The Powell Project
I am slowly (but surely) working on a book about Powell’s life and career.
These are some of my thoughts and observations about Powell, Edmond Jacques Eckel…
Tootle’s Opera House, Part 1
A lithograph of Tootle’s Opera House published in Campbell’s Gazetteer of Missouri, 1874.
Milton Tootle was born in 1823 near Chillicothe, Ohio. He moved to Savannah, Missouri, in 1842 and relocated to St. Joseph seven years later.
During the Gold Rush, Tootle became one of the city’s leading merchants—supplying emigrants bound for California. He went on to establish dry goods houses in St. Joseph, Omaha, Sioux City, and Council Bluffs. His fortune accumulated quickly.
In personal appearance, Tootle “was a gentleman of commanding and prepossessing presence.” He dressed immaculately and was rarely seen without his trademark a top hat, frock coat, pressed trousers, and kid gloves.
Tootle, in addition to being one of St. Joseph’s wealthiest and most fashionable citizens, was also the city’s first patron of architecture. As one local newspaper reported, a number of the city’s “most imposing and costly business houses have been erected by his enterprise.”

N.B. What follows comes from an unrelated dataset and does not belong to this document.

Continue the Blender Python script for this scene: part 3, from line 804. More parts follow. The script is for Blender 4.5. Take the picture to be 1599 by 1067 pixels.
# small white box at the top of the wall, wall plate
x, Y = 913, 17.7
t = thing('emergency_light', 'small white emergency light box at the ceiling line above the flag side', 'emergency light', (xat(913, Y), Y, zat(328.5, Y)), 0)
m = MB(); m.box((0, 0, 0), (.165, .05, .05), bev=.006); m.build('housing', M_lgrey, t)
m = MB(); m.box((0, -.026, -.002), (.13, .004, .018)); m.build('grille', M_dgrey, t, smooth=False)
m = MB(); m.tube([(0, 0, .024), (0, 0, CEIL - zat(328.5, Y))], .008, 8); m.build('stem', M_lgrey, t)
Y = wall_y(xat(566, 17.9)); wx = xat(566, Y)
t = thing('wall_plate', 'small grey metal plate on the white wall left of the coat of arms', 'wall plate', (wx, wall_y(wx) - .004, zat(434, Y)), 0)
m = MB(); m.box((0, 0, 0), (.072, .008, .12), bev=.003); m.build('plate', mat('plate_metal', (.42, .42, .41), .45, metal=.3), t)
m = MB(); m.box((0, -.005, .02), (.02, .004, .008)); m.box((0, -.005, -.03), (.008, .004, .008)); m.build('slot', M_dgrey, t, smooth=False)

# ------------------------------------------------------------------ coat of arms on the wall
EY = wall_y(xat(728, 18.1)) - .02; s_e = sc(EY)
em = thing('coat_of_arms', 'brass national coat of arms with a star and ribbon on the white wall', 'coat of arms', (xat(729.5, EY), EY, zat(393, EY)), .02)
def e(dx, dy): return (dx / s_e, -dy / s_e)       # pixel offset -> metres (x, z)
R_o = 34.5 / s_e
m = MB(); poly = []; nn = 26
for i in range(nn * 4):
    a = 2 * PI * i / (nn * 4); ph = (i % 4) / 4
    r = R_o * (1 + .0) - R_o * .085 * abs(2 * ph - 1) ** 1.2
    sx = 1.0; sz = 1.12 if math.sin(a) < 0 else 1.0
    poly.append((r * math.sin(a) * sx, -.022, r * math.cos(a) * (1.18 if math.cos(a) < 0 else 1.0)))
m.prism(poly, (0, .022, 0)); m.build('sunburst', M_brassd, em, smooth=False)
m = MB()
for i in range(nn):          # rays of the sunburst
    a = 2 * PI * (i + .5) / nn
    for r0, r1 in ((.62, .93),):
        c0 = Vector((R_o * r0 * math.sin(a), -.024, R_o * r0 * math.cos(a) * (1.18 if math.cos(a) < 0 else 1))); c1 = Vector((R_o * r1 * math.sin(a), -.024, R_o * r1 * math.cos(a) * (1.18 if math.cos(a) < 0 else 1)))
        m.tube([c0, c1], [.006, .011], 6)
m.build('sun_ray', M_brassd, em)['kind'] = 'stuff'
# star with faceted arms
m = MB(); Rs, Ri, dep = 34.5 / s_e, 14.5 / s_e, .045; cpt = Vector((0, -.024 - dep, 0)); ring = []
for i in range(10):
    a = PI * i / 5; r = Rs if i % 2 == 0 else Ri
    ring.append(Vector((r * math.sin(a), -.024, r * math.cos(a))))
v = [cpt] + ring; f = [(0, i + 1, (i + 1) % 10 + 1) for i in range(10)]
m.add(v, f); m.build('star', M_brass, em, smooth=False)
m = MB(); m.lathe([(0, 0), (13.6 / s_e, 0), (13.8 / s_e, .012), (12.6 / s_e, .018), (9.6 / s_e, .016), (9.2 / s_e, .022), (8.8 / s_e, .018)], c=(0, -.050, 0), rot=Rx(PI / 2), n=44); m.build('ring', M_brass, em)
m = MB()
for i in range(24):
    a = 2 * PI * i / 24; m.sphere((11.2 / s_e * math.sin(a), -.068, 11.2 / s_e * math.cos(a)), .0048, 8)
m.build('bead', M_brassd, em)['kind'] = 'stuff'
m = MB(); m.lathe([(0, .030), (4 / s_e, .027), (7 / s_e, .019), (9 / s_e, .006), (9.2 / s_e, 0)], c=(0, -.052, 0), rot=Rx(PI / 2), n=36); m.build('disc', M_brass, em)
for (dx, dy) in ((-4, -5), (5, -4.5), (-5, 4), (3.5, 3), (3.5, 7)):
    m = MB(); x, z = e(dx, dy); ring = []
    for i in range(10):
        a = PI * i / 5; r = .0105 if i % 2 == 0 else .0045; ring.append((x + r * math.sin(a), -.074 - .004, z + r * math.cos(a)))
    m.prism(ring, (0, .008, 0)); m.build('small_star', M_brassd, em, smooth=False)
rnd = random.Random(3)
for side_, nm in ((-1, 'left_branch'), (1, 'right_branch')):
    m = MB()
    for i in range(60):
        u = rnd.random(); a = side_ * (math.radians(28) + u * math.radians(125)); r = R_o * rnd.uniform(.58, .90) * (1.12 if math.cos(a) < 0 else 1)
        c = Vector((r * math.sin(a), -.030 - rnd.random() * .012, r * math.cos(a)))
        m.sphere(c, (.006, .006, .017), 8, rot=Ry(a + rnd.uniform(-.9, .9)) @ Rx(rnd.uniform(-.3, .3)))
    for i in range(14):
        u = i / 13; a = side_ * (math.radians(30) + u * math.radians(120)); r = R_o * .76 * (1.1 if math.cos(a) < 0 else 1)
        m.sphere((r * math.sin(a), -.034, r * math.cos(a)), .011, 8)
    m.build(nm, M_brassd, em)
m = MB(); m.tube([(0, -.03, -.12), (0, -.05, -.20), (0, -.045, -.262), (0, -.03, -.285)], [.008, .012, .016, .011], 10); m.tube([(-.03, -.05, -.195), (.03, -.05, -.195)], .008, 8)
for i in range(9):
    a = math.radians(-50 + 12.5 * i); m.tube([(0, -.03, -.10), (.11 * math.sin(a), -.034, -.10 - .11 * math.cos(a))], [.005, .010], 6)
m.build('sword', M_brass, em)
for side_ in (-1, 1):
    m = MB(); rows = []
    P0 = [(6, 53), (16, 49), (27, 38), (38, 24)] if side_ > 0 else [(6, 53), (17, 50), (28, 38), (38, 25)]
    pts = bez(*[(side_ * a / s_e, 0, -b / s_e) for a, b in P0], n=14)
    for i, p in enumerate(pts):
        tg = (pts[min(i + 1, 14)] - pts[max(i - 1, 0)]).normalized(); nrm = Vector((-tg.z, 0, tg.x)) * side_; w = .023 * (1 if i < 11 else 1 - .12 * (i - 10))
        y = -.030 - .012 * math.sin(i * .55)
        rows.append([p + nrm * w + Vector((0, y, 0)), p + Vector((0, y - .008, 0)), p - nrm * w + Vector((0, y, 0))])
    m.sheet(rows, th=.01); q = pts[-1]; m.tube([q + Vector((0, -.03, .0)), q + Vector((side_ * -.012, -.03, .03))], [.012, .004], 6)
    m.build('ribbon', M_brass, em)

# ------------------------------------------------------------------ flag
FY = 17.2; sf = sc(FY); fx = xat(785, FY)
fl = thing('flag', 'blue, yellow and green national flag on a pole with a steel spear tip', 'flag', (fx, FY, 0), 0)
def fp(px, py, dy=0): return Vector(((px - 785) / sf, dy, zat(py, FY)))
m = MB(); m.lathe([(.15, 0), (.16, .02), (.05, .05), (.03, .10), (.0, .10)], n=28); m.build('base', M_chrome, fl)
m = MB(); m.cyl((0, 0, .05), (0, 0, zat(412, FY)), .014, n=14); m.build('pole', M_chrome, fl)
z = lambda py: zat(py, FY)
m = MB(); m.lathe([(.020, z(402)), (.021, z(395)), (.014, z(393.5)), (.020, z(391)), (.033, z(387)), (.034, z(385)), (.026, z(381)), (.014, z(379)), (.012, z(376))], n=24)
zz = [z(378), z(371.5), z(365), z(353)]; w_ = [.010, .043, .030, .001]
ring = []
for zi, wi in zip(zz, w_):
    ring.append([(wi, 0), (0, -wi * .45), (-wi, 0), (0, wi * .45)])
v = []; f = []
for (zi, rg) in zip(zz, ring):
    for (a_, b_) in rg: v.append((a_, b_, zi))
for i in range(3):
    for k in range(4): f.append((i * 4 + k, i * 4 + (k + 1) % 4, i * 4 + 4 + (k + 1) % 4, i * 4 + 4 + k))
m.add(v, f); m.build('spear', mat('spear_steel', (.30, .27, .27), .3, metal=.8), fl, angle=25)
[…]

Tootle had a grand vision for St. Joseph. Over a period of five years, he began purchasing a series of lots on the southeast corner of Fifth and Francis streets. After the final parcel was acquired, the forty-eight-year-old wholesaler set his plans in motion. In the fall of 1871, he began building a new temple of the arts—an opera house to rival those in Boston and New York.
To design his opera house Tootle originally selected Patrick F. Meager. Meagher’s qualifications, and Tootle’s reasons for hiring him, are unknown.
Tootle was a hands-on client and one of his biographies stated, “His success in life was due to the care with which he superintended and directed the minutest details of his business and the constant and close attention he gave to everything connected with his numerous enterprises.” The opera house that bore his name was no exception. Tootle oversaw and often managed the day-to-day construction personally.
Meagher was a relative newcomer to St. Joseph and, up to that point, had only one major, local commission: the St. Joseph Cathedral. An architect incapable of executing his client’s vision never lasts long and Meagher’s lack of construction experience (superintendence) quickly proved problematic. Tootle eventually fired him and W. Angelo Powell received the commission.
Powell devoted “his time in the designing of the interior and exterior…in all its minute details, preparing full-size drawings for the finish of the various parts of the building. Work on the project took just over one year.
As the opera house neared completion, it sparked the curiosity of St. Joseph’s residents. Just days before the inaugural performance, one of the local newspapers reported:
The progress of workmen is hampered because scores of citizens are trying to get into the building to examine the beautiful structure. Admission must be denied to all.